Recently, we at the American Chemistry Council have come under fire — on The Times’ editorial page and elsewhere — for trying to make sure Californians have the facts about this legislation. Our efforts, which include the website stopthebagpolice.com, print ads and TV commercials, have been called a media blitz.

But the real blitz has come from those who would stifle choice and presume to tell shoppers how to take their groceries home from the store. It’s come from special-interest California grocers who, incentivized by the prospect of no longer having to provide free bags to customers, are seeking cover behind what amounts to state-sanctioned price fixing. And it’s come from a few opportunistic reusable bag companies, many of whom import their products, who without an environmental impact study promise to ramp up U.S. production and make reusable bags to replace the plastic ones the state wants to ban.

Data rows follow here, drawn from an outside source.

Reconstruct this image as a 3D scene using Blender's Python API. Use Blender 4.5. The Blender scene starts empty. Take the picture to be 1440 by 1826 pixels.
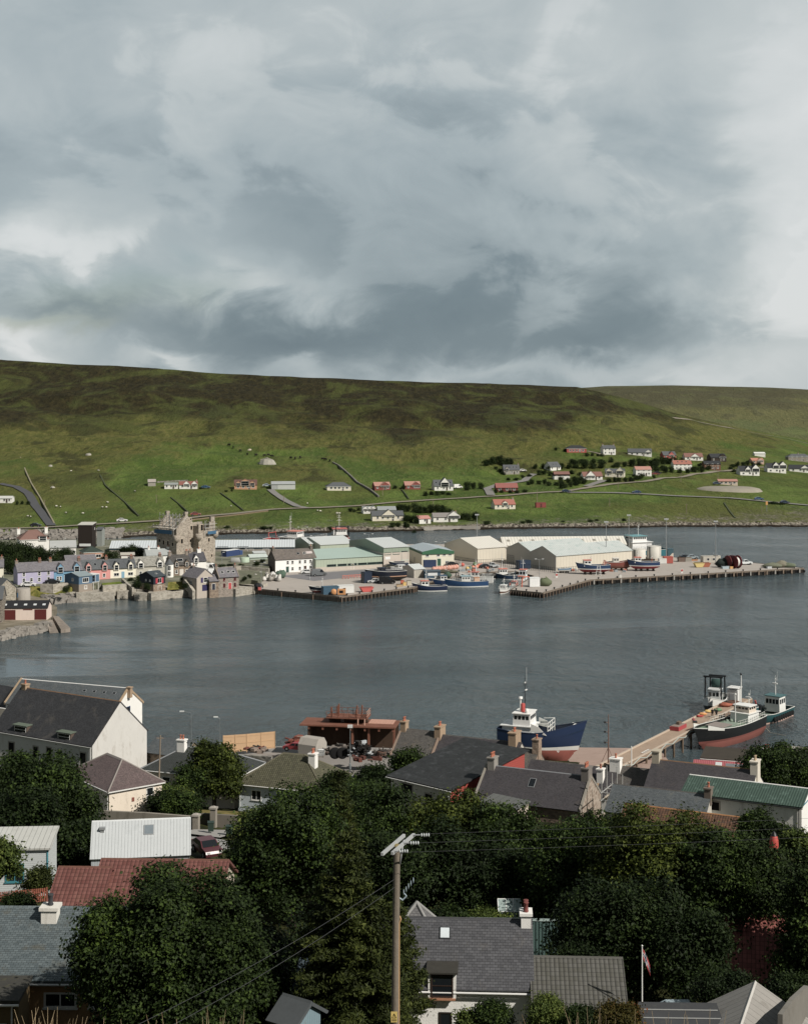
import bpy, math, random
import numpy as np
from mathutils import Vector, Matrix, noise as mnoise
R = math.radians
C = bpy.context.scene.collection
scn = bpy.context.scene
# ------------------------------------------------------------------ camera
F, H, YH = 2700.0, 67.0, 695.0        # focal length in photo pixels, eye height, horizon row
cd = bpy.data.cameras.new('camera'); cam = bpy.data.objects.new('camera', cd); C.objects.link(cam)
cam.location = (0, 0, H); cam.rotation_euler = (R(90), 0, 0)
cd.sensor_fit = 'VERTICAL'; cd.sensor_height = 24.0; cd.lens = 24.0 * F / 1826.0
cd.shift_y = -(913.0 - YH) / 1826.0
cd.clip_start = 0.5; cd.clip_end = 9000
scn.camera = cam
scn.view_settings.view_transform = 'Standard'; scn.view_settings.look = 'None'
scn.view_settings.exposure = 0.12; scn.view_settings.gamma = 1.0
# ------------------------------------------------------------------ sun and sky
SUN_AZ, SUN_EL = R(52), R(41)          # azimuth to the right of straight behind the camera
to_sun = Vector((math.sin(SUN_AZ) * math.cos(SUN_EL), -math.cos(SUN_AZ) * math.cos(SUN_EL), math.sin(SUN_EL)))
sd = bpy.data.lights.new('sun', 'SUN'); sd.energy = 4.5; sd.angle = R(0.6); sd.color = (1.0, 0.94, 0.85)
sun = bpy.data.objects.new('sun', sd); C.objects.link(sun)
sun.rotation_euler = (-to_sun).to_track_quat('-Z', 'Y').to_euler()

def lin(c): return c / 12.92 if c <= 0.04045 else ((c + 0.055) / 1.055) ** 2.4
def hx(s): return tuple(lin(int(s[i:i + 2], 16) / 255) for i in (0, 2, 4))

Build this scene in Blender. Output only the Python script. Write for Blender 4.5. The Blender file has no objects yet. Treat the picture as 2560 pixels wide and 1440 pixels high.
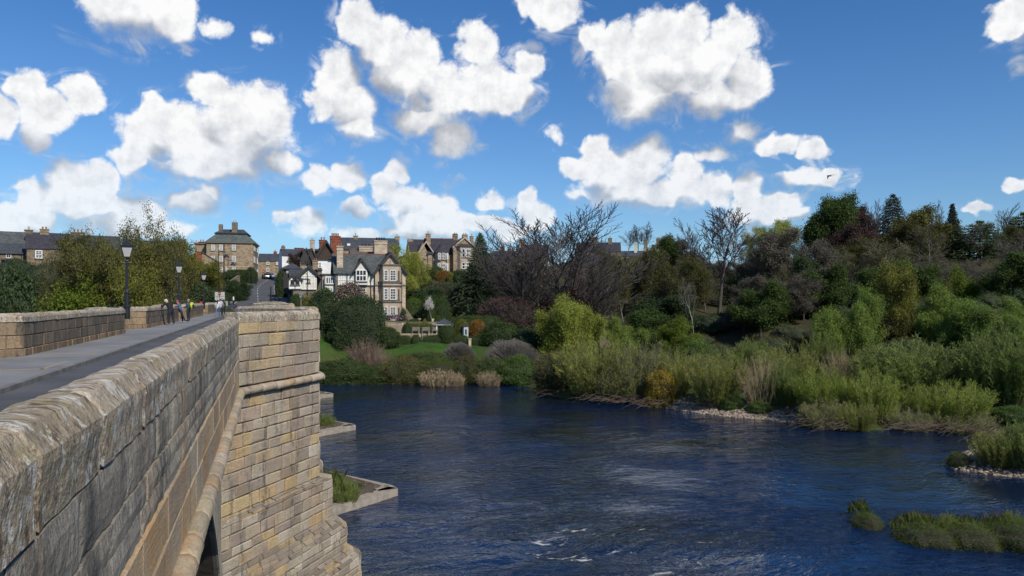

Meanwhile, what’s underreported are the stories of those who would be impacted by this legislation, the stories of the nearly 500 small businesses and consumer groups opposed to AB 1998. Members of this coalition have real reasons for wanting this legislation stopped, and it has to do with the fear of job losses, the fear of rising business costs, the fear of inflated grocery bills and the fear of California’s expanding deficit.

Instead of passing AB 1998, we should be working together to find litter and recycling solutions that don’t cost consumers more money and don’t put people out of work.

Keith Christman is managing director for plastics markets at the American Chemistry Council.